The latest Parliamentary sex scandals have "opened the floodgates" on what's appropriate to be discussed publicly, two experienced political journalists claim.
Newshub political editor Tova O'Brien believes the resignations of National MP Andrew Falloon and Labour's Iain Lees-Galloway have uncovered a variety of salacious details which are distracting from the looming election.
Falloon quit amid accusations of inappropriate sexual behaviour by at least five women, while Lees-Galloway enjoyed a 12-month affair with a former staffer in his capacity as Workplace Relations Minister.
O'Brien told The AM Show on Thursday that recent incidents appear to have changed the goalposts on what's deemed acceptable public discourse.
"It's been really interesting talking to people around this place [Parliament] - veteran journalists, people who've been around for a lot longer than I have - and they feel like this has opened the floodgates," she explained.
"What was once out of bounds is now in bounds, and people might start talking about things that perhaps weren't discussed in the Parliament or weren't part of the public discourse before. This has changed all of that.
"We don't want to be talking about MPs' sex lives - we are sick of this. Everyone wants to just move into the election campaign and talk politics and policy, not this stuff."
The AM Show host Duncan Garner, who was a political reporter for 3 News for more than 10 years, agreed that the new scandals marked a notable change from what's come before.
"It's game on now. For years and years and decades and decades, this sort of stuff was gossip. It was talked about, but no one really knew if it was true or not."
But while the conversations around sex scandals in Parliament may have changed in recent times, the behaviour itself has not.
Here are the other high-profile scandals to have rocked New Zealand's political landscape over the years.
David Lange
Former Prime Minister David Lange is perhaps the best-known contributor to an extra-marital affair in New Zealand's political history.
On November 10, 1989, he issued a brief press statement explaining that, after 21 years of marriage, he was separating from wife Naomi, who he'd had three children with.
Just two days later, Naomi would go to the Sunday Times to explain that he'd left her to be with Margaret Pope, his speechwriter. She said Lange had privately revealed he was leaving her for Margaret six months earlier.
Lange stayed with Pope for the rest of his life, enjoying 13 years of marriage and having another daughter with her.
Jami-Lee Ross
National MP Jami-Lee Ross faced allegations of affairs after infamously hitting self-destruct following his sudden resignation in October 2018.
After attempting to topple National leader Simon Bridges with accusations of corruption, he was also accused of harassment, bullying, and incoherent rages by four women in a Newsroom report.
In a live radio interview, Ross admitted to two extramarital affairs.
In January 2019 it was revealed one of the women he'd had an affair with was National MP Sarah Dowie after a police investigation was launched into a text message she'd allegedly sent Ross. Police later decided not to pursue charges.
Colin Craig
Two nights before the 2014 election, Rachel MacGregor quit her job as press secretary to Colin Craig, former leader of the Conservative Party.
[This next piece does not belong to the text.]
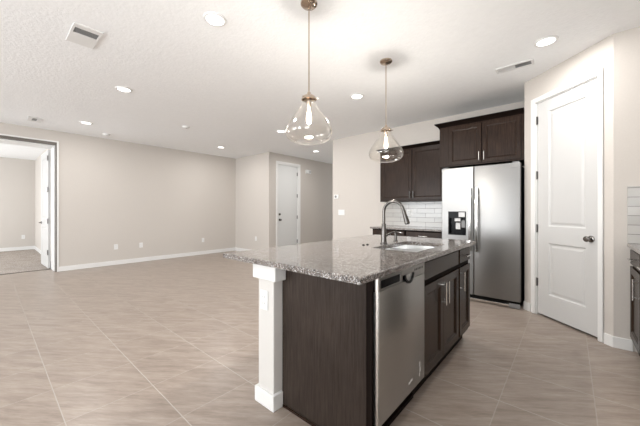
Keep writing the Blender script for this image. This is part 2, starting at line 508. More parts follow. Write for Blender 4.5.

She alleged he had sexually harassed her on multiple occasions from early 2012 to 2014.
Craig was found guilty of moderately serious sexual harassment, but the allegations set in motion years of legal battles made up of defamation lawsuits, High Court cases, and widely publicised love pt.html
Len Brown
Just days after he was re-elected as Mayor of Auckland in 2013, stories about Len Brown's extra-marital affair with Bevan Chuang broke.
Chuang, a member of Auckland Council's advisory board, went public after a member of the election team representing John Palino - Brown's closest rival for the mayoralty - pressured her to.
She admitted the pair had sex both in Brown's office and in the Auckland Town Hall's Ngati Whatua room.
Brown later released a statement confirming the affair. A subsequent investigation was launched into whether he spent council money on Chuang, which backed up claims he never did.
Colin Moyle
The Colin Moyle scandal was quite different from the others on this list and a deeply sad indictment of New Zealand's former legislation on same-sex relationships.
In 1977, Robert Muldoon accused the Labour MP in Parliament of having been questioned by the police on suspicion of homosexual activities, which were illegal at the time. David Lange suggested in his autobiography that Muldoon only brought it up because he saw Moyle as a leadership threat.
After coming up with a range of different stories, Moyle eventually resigned as an MP, later telling The Evening Post he did so because "the whole thing just made me sick".
A few months later a bill was introduced legalising homosexuality.
In 2017, Justice Minister Amy Adams apologised to more than 1000 men who had been convicted for homosexual acts.